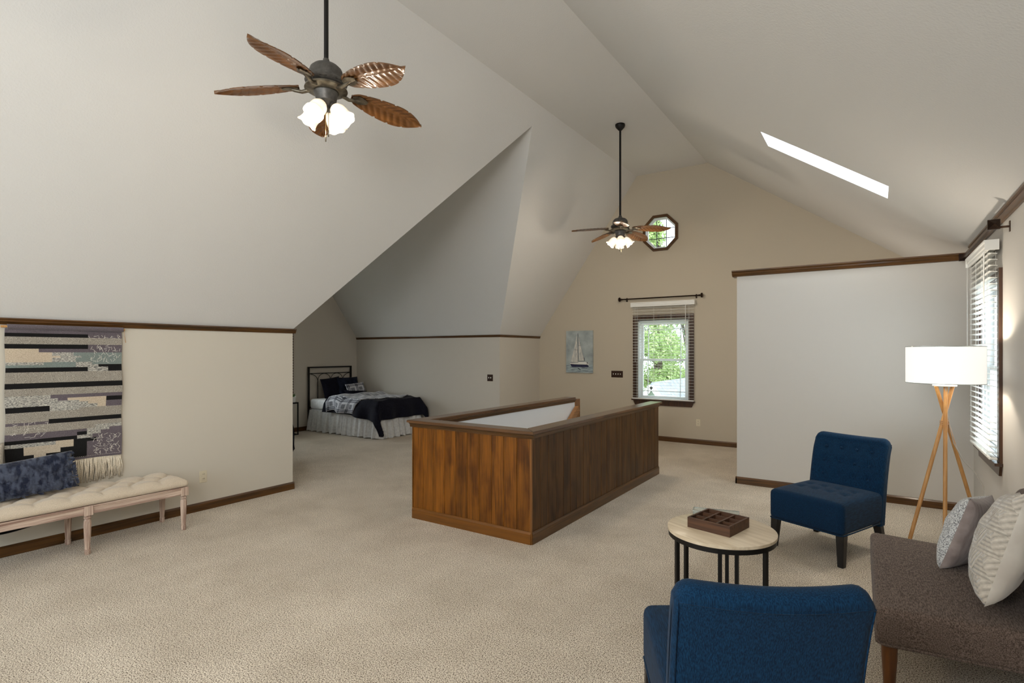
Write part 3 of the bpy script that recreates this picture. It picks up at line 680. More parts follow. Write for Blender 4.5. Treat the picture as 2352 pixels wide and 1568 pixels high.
def make_fan(label, loc, phase, power=7):
    f = thing('ceiling_fan', label, 'ceiling fan', (0, 0, 0), group=None)
    zt = TZ; zc = 3.31
    obj('canopy', lathe(bmesh.new(), [(.0, zt), (.066, zt), (.068, zt-.02), (.06, zt-.042), (.03, zt-.075), (.02, zt-.085), (0, zt-.085)], 24), M['black'], f, smooth=True, sharp=35)
    obj('downrod', tube(bmesh.new(), [(0, 0, zt-.08), (0, 0, 3.39)], .0145, 12), M['black'], f, smooth=True, sharp=50)
    obj('rod_collar', lathe(bmesh.new(), [(0, 3.425), (.018, 3.424), (.022, 3.41), (.030, 3.395), (.034, 3.38), (0, 3.37)], 20), M['iron'], f, smooth=True, sharp=35)
    mo_ = obj('motor_housing', lathe(bmesh.new(), [(0, 3.392), (.04, 3.390), (.075, 3.378), (.096, 3.358), (.104, 3.335), (.104, 3.29), (.125, 3.285), (.130, 3.272), (.122, 3.26), (.10, 3.25), (.09, 3.245), (0, 3.245)], 32), M['iron'], f, smooth=True, sharp=35)
    obj('flywheel', lathe(bmesh.new(), [(0, 3.248), (.096, 3.247), (.128, 3.238), (.132, 3.225), (.112, 3.213), (.07, 3.21), (0, 3.21)], 32), M['pewter'], f, smooth=True, sharp=30)
    vb = bmesh.new()
    for k in range(8):
        a = k*PI/4; b = B(.1045, .1125, -.022, .022, 3.262, 3.274); b.transform(Matrix.Rotation(a, 4, 'Z') @ Matrix.Translation((.011, 0, -.001))); addm(vb, b)
    obj('vent_slots', vb, M['dark'], f)
    obj('switch_housing', lathe(bmesh.new(), [(0, 3.213), (.074, 3.212), (.078, 3.205), (.068, 3.185), (.062, 3.15), (.040, 3.13), (.030, 3.118), (.030, 3.10), (.018, 3.09), (0, 3.085)], 24), M['iron'], f, smooth=True, sharp=35)
    me_blade = None
    for k in range(5):
        a = phase+k*2*PI/5
        Mr = Matrix.Rotation(a, 4, 'Z')
        tiltm = Matrix.Translation((0, 0, 3.245)) @ Matrix.Rotation(R(3), 4, 'Y') @ Matrix.Rotation(R(-13), 4, 'X')
        if me_blade is None:
            bo = obj('blade', leaf_blade(), M['blade'], None, smooth=True, sharp=50); me_blade = bo.data
        else:
            bo = bpy.data.objects.new('blade', me_blade); C.objects.link(bo)
        bo.parent = f; bo.matrix_local = Mr @ tiltm
        bm = bmesh.new()
        tube(bm, [(.105, .0, 3.222), (.15, 0, 3.208), (.19, 0, 3.216), (.225, 0, 3.226)], [.014, .012, .013, .012], 8)
        b = bmesh.new()
        fnl = lambda u_, v_: (.175+.10*u_, (v_*2-1)*.036*max(.12, math.sin(PI*(u_*.80+.14)))**.8, -.011+.006*abs(v_*2-1)+.003*math.sin(u_*40+abs(v_-.5)*14)*.4)
        b = grid(fnl, 16, 8); thicken(b, .006); b.transform(tiltm); addm(bm, b)
        bm.transform(Mr)
        obj('blade_bracket', bm, M['pewter'], f, smooth=True, sharp=50)
    for k in range(4):
        a = phase+R(20)+k*PI/2
        Ml = Matrix.Rotation(a, 4, 'Z') @ Matrix.Translation((.045, 0, 3.125)) @ Matrix.Rotation(R(180-42), 4, 'Y')
        obj('lamp_holder', lathe(bmesh.new(), [(0, -.01), (.018, -.008), (.024, .01), (.026, .03), (0, .03)], 14, M=Ml), M['iron'], f, smooth=True, sharp=35)
        prof = [(.022, .018), (.036, .03), (.047, .055), (.050, .085), (.049, .105), (.054, .128), (.061, .142)]
        bm = bmesh.new(); n_ = 32; rings = []
        for i, (r, z) in enumerate(prof):
            rings.append([bm.verts.new(Ml @ Vector(((r*(1+.025*(i/6)**3*math.cos(6*q*2*PI/n_)))*math.cos(q*2*PI/n_), (r*(1+.025*(i/6)**3*math.cos(6*q*2*PI/n_)))*math.sin(q*2*PI/n_), z+.004*(i/6)**4*math.cos(6*q*2*PI/n_)))) for q in range(n_)])
        for r0, r1 in zip(rings, rings[1:]):
            for q in range(n_): bm.faces.new((r0[q], r1[q], r1[(q+1) % n_], r0[(q+1) % n_]))
        bm.normal_update(); bmesh.ops.solidify(bm, geom=bm.faces[:], thickness=.003)
        sh = obj('glass_shade', bm, M['tulip'], f, smooth=True)
        obj('bulb', lathe(bmesh.new(), [(0, .025), (.013, .03), (.022, .06), (.026, .08), (.018, .10), (0, .108)], 12, M=Ml), M['bulb'], sh, smooth=True)
        pl = point('fan_bulb_light', Ml @ Vector((0, 0, .15)), power, WARM, .035); pl.parent = f
    for (dx, dy, zb) in ((.022, -.02, 2.93), (-.015, .028, 2.985)):
        pc = obj('pull_chain', tube(bmesh.new(), [(dx, dy, 3.12), (dx, dy, zb)], .0018, 6), M['brass'], f)
        obj('chain_weight', lathe(bmesh.new(), [(0, zb), (.004, zb-.002), (.0055, zb-.02), (.004, zb-.022), (.0045, zb-.045), (0, zb-.047)], 10, (dx, dy, 0)), M['pewter'], pc, smooth=True)
    f.location = loc
    return f
mb = bpy.data.materials.new('lit_bulb'); mb.use_nodes = True; pb = mb.node_tree.nodes['Principled BSDF']; pb.inputs['Emission Color'].default_value = (1, .9, .72, 1); pb.inputs['Emission Strength'].default_value = 6; M['bulb'] = mb
make_fan('nearer and larger ceiling fan with carved leaf blades, hanging left of the stairs', (-2.96, 2.2, 0), R(2))
make_fan('farther ceiling fan with leaf blades, hanging in front of the octagonal window', (-2.96, 6.93, 0), R(7), 13)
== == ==
**What to work on**
Quote the data exactly, leaving every image out of the copy.

**Response to the task**
Write part 3 of the bpy script that recreates this picture. It picks up at line 680. More parts follow. Write for Blender 4.5. Treat the picture as 2352 pixels wide and 1568 pixels high.
def make_fan(label, loc, phase, power=7):
    f = thing('ceiling_fan', label, 'ceiling fan', (0, 0, 0), group=None)
    zt = TZ; zc = 3.31
    obj('canopy', lathe(bmesh.new(), [(.0, zt), (.066, zt), (.068, zt-.02), (.06, zt-.042), (.03, zt-.075), (.02, zt-.085), (0, zt-.085)], 24), M['black'], f, smooth=True, sharp=35)
    obj('downrod', tube(bmesh.new(), [(0, 0, zt-.08), (0, 0, 3.39)], .0145, 12), M['black'], f, smooth=True, sharp=50)
    obj('rod_collar', lathe(bmesh.new(), [(0, 3.425), (.018, 3.424), (.022, 3.41), (.030, 3.395), (.034, 3.38), (0, 3.37)], 20), M['iron'], f, smooth=True, sharp=35)
    mo_ = obj('motor_housing', lathe(bmesh.new(), [(0, 3.392), (.04, 3.390), (.075, 3.378), (.096, 3.358), (.104, 3.335), (.104, 3.29), (.125, 3.285), (.130, 3.272), (.122, 3.26), (.10, 3.25), (.09, 3.245), (0, 3.245)], 32), M['iron'], f, smooth=True, sharp=35)
    obj('flywheel', lathe(bmesh.new(), [(0, 3.248), (.096, 3.247), (.128, 3.238), (.132, 3.225), (.112, 3.213), (.07, 3.21), (0, 3.21)], 32), M['pewter'], f, smooth=True, sharp=30)
    vb = bmesh.new()
    for k in range(8):
        a = k*PI/4; b = B(.1045, .1125, -.022, .022, 3.262, 3.274); b.transform(Matrix.Rotation(a, 4, 'Z') @ Matrix.Translation((.011, 0, -.001))); addm(vb, b)
    obj('vent_slots', vb, M['dark'], f)
    obj('switch_housing', lathe(bmesh.new(), [(0, 3.213), (.074, 3.212), (.078, 3.205), (.068, 3.185), (.062, 3.15), (.040, 3.13), (.030, 3.118), (.030, 3.10), (.018, 3.09), (0, 3.085)], 24), M['iron'], f, smooth=True, sharp=35)
    me_blade = None
    for k in range(5):
        a = phase+k*2*PI/5
        Mr = Matrix.Rotation(a, 4, 'Z')
        tiltm = Matrix.Translation((0, 0, 3.245)) @ Matrix.Rotation(R(3), 4, 'Y') @ Matrix.Rotation(R(-13), 4, 'X')
        if me_blade is None:
            bo = obj('blade', leaf_blade(), M['blade'], None, smooth=True, sharp=50); me_blade = bo.data
        else:
            bo = bpy.data.objects.new('blade', me_blade); C.objects.link(bo)
        bo.parent = f; bo.matrix_local = Mr @ tiltm
        bm = bmesh.new()
        tube(bm, [(.105, .0, 3.222), (.15, 0, 3.208), (.19, 0, 3.216), (.225, 0, 3.226)], [.014, .012, .013, .012], 8)
        b = bmesh.new()
        fnl = lambda u_, v_: (.175+.10*u_, (v_*2-1)*.036*max(.12, math.sin(PI*(u_*.80+.14)))**.8, -.011+.006*abs(v_*2-1)+.003*math.sin(u_*40+abs(v_-.5)*14)*.4)
        b = grid(fnl, 16, 8); thicken(b, .006); b.transform(tiltm); addm(bm, b)
        bm.transform(Mr)
        obj('blade_bracket', bm, M['pewter'], f, smooth=True, sharp=50)
    for k in range(4):
        a = phase+R(20)+k*PI/2
        Ml = Matrix.Rotation(a, 4, 'Z') @ Matrix.Translation((.045, 0, 3.125)) @ Matrix.Rotation(R(180-42), 4, 'Y')
        obj('lamp_holder', lathe(bmesh.new(), [(0, -.01), (.018, -.008), (.024, .01), (.026, .03), (0, .03)], 14, M=Ml), M['iron'], f, smooth=True, sharp=35)
        prof = [(.022, .018), (.036, .03), (.047, .055), (.050, .085), (.049, .105), (.054, .128), (.061, .142)]
        bm = bmesh.new(); n_ = 32; rings = []
        for i, (r, z) in enumerate(prof):
            rings.append([bm.verts.new(Ml @ Vector(((r*(1+.025*(i/6)**3*math.cos(6*q*2*PI/n_)))*math.cos(q*2*PI/n_), (r*(1+.025*(i/6)**3*math.cos(6*q*2*PI/n_)))*math.sin(q*2*PI/n_), z+.004*(i/6)**4*math.cos(6*q*2*PI/n_)))) for q in range(n_)])
        for r0, r1 in zip(rings, rings[1:]):
            for q in range(n_): bm.faces.new((r0[q], r1[q], r1[(q+1) % n_], r0[(q+1) % n_]))
        bm.normal_update(); bmesh.ops.solidify(bm, geom=bm.faces[:], thickness=.003)
        sh = obj('glass_shade', bm, M['tulip'], f, smooth=True)
        obj('bulb', lathe(bmesh.new(), [(0, .025), (.013, .03), (.022, .06), (.026, .08), (.018, .10), (0, .108)], 12, M=Ml), M['bulb'], sh, smooth=True)
        pl = point('fan_bulb_light', Ml @ Vector((0, 0, .15)), power, WARM, .035); pl.parent = f
    for (dx, dy, zb) in ((.022, -.02, 2.93), (-.015, .028, 2.985)):
        pc = obj('pull_chain', tube(bmesh.new(), [(dx, dy, 3.12), (dx, dy, zb)], .0018, 6), M['brass'], f)
        obj('chain_weight', lathe(bmesh.new(), [(0, zb), (.004, zb-.002), (.0055, zb-.02), (.004, zb-.022), (.0045, zb-.045), (0, zb-.047)], 10, (dx, dy, 0)), M['pewter'], pc, smooth=True)
    f.location = loc
    return f
mb = bpy.data.materials.new('lit_bulb'); mb.use_nodes = True; pb = mb.node_tree.nodes['Principled BSDF']; pb.inputs['Emission Color'].default_value = (1, .9, .72, 1); pb.inputs['Emission Strength'].default_value = 6; M['bulb'] = mb
make_fan('nearer and larger ceiling fan with carved leaf blades, hanging left of the stairs', (-2.96, 2.2, 0), R(2))
make_fan('farther ceiling fan with leaf blades, hanging in front of the octagonal window', (-2.96, 6.93, 0), R(7), 13)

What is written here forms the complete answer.